Ihnen allen begegnet Clara. Sie und die Kinder geraten in die soziale Abwärtsspirale, obdachlos, hungrig, frierend. Auch sie landen in der Suppenküche von Alice, völlig überfordert von ihrem Kampf ums Überleben in Big Apple. Sie hinterlassen Spuren, eine davon  ist verhängnisvoll. Die Strafzettel verraten ihren Fluchtort, ihr Mann spürt sie und die Söhne in einem China-Restaurant auf. Droht ihnen unverhohlen, dass er überall Beziehungen habe. Diesmal sind es die Kinder, die die Mutter von dem Vater fortlocken und ihre Flucht setzt sich fort.

Lone Scherfig hat, wie schon in „Italienisch für Anfänger“, hier das Drehbuch geschrieben und Regie geführt. Lange habe sie die unterschiedlichsten Geschichten gedanklich immer wieder durchgespielt, um sie am Ende zu einem großen Filmstoff zu verweben. Scherfig spielt mit den Genres, bewegt sich souverän zwischen Sozialdrama, Thriller und sogar Komödie. Ein altes, russisches Restaurant wird zu einem neuen Zufluchtsort. Für Stammgast Alice, für Marc, aber auch für Clara. Hier sitzt jeder Dialog, auch jeder Witz zwischen dem Restaurantbesitzer Timofey, gespielt von dem großartigen Bill Nighy, mit seinen Schützlingen. Ein Ensemblefilm at his best!
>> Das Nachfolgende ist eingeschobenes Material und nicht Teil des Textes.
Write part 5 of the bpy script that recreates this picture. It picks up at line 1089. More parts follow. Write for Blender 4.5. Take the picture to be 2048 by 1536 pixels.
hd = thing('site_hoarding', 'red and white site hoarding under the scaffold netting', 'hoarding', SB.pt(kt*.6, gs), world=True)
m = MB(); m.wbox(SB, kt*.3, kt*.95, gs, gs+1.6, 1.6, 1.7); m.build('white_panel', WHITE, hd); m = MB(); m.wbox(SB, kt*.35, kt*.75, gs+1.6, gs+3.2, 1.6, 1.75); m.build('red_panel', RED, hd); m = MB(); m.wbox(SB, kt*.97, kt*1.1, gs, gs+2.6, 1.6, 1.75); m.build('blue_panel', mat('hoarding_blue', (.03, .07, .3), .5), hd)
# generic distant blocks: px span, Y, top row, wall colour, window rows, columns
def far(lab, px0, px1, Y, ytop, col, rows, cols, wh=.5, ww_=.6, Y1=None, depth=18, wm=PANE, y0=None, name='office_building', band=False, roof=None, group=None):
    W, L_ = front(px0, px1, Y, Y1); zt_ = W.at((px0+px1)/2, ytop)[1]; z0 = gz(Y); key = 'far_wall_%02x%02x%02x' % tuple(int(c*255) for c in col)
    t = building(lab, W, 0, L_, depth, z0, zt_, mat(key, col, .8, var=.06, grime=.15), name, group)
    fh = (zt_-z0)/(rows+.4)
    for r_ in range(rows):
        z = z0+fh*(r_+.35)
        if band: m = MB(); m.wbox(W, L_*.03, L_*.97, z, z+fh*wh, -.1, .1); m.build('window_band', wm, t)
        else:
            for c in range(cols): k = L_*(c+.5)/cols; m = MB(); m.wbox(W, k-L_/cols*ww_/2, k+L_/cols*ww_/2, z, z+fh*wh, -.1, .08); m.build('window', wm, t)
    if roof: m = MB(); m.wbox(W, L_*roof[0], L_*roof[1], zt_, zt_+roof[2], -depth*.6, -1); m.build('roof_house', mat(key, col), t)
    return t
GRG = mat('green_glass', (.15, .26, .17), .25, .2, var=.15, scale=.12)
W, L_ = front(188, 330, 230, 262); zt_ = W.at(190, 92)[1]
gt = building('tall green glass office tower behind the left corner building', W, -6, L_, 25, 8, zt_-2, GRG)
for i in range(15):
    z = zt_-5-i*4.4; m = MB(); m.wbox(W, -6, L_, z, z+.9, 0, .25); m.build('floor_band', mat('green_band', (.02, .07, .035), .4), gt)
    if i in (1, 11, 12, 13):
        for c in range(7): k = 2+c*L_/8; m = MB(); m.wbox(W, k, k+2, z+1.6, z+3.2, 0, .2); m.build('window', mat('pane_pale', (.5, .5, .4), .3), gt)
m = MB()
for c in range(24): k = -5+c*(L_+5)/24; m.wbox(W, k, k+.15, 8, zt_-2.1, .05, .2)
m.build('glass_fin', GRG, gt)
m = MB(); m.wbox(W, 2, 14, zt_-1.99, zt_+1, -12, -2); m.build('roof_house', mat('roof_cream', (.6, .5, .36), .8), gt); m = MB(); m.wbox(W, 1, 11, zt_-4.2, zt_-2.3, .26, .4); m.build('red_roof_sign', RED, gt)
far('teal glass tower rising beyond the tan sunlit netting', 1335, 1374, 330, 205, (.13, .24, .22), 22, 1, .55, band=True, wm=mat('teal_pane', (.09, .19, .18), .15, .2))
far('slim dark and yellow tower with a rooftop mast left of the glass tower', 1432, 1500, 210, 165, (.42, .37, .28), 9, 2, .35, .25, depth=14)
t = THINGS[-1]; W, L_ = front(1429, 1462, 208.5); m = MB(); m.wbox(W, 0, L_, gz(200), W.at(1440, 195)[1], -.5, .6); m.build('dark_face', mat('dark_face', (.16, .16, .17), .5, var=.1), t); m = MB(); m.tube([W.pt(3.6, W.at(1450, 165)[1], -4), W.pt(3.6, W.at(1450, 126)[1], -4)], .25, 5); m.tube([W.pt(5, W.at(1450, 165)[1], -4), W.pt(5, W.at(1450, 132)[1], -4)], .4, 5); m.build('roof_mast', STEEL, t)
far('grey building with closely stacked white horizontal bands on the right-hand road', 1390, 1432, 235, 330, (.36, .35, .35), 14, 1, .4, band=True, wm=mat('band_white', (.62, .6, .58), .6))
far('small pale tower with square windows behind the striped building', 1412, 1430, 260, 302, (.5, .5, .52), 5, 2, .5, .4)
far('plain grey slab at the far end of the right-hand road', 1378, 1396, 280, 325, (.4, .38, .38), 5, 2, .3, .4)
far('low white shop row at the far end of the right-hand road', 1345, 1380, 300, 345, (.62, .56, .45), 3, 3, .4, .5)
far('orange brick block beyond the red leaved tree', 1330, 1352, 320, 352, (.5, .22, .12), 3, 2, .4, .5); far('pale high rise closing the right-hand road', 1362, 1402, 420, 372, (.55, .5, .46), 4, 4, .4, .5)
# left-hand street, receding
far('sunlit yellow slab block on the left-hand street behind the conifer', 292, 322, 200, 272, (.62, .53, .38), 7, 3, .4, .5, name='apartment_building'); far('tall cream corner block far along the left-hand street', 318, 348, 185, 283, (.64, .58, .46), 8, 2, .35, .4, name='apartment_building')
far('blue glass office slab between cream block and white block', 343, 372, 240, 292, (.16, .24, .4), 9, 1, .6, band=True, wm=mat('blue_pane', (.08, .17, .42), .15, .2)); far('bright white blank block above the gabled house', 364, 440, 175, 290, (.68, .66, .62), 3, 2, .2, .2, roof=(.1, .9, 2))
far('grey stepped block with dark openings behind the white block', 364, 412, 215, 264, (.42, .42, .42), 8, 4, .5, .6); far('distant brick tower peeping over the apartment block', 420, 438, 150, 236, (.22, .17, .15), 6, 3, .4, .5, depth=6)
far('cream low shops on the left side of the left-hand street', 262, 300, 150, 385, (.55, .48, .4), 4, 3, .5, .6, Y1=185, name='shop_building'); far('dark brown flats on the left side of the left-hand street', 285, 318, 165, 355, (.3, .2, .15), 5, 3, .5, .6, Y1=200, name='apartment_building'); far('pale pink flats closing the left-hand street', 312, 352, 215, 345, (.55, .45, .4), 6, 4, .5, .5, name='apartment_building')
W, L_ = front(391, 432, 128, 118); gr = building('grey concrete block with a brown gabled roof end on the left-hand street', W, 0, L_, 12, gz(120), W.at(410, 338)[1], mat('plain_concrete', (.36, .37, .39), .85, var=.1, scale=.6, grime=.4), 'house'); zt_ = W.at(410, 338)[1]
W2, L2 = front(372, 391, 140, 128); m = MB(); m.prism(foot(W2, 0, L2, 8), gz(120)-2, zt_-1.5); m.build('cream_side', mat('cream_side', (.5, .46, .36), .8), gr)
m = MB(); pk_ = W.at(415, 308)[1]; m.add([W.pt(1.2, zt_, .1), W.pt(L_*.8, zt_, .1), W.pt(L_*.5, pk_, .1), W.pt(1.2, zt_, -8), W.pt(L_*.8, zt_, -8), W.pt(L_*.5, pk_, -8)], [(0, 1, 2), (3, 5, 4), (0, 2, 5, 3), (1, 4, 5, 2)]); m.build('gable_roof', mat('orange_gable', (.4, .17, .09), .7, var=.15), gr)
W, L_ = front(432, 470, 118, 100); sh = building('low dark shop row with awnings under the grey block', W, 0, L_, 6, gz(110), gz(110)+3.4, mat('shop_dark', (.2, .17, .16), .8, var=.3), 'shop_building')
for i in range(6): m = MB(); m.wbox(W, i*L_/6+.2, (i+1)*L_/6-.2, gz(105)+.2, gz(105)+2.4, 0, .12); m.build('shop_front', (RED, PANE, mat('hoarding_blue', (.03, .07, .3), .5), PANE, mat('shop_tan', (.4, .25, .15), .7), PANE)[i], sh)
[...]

Lange bleibt offen, welchen Ausgang „The Kindness of Strangers“ nehmen wird und es ist eben diese Güte von Fremden, die geradezu märchenhaft erscheint. Lone Scherfig setzt auf Solidarität, Hilfsbereitschaft und Empathie für die Schwächsten in der Gesellschaft. Sie zeigt eindringlich, wie aktuell der alte 68er Spruch „das Private ist politisch“, heute noch ist. Wer die Botschaft hört bzw. sieht, geht beglückt aus dem Kino. Dieter Kosslick hat mit diesem Eröffnungsfilm ein starkes Zeichen gesetzt.

2 comments

  1. Botho von Senger says:

    Liebe Aishe,
    der Film wurde auf SPON so verrissen, dass es gar keine Lust macht sich den anzusehen. Aber Du beschreibst es so,
    dass man doch neugierig wird.
    xx
    Tt

    1. Aishe Malekshahi says:

      Lieber Toto,
      lass Dich davon nicht abschrecken. Die Meinungen gehen so oft auseinander, gerade bei dieser Berlinale!